Realistically, the bill seems to make other funding mechanisms less likely.

Sen. Emmett Hanger has favored a regional gas tax, not unlike the ones in place for Hampton Roads and Northern Virginia.

We’ve argued in editorials that all of Virginia has a responsibility for all Virginia roads, and therefore it makes no sense to use tolls or local gas taxes to Balkanize our transportation network.

The Virginian in Grundy, far from the Interstates, benefits when Virginia’s economic arteries are healthy. Exactly as much as a taxpayer along I-81 or I-66 or I-95? Maybe not. But there needs to be a base level of buy-in and investment, otherwise there’s no justification for any statewide tax. And that base level needs to fund a complete, robust network of economic arteries. Today, it does not.

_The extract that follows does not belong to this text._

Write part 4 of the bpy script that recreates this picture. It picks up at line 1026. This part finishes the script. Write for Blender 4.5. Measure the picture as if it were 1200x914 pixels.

I’ll be curious to see where this goes next. Maybe VDOT will find some diamonds among the round dots as they design their solution.

But in my mind we hurt ourselves when we refuse to pay for a statewide transportation network and constantly try to shift costs off to the other guy, be they be owners of trucks passing through or drivers in other regions of the state. Like it or not, we’re all in this together.

And when we’re on I-81, we’re all hurtling toward an uncertain future.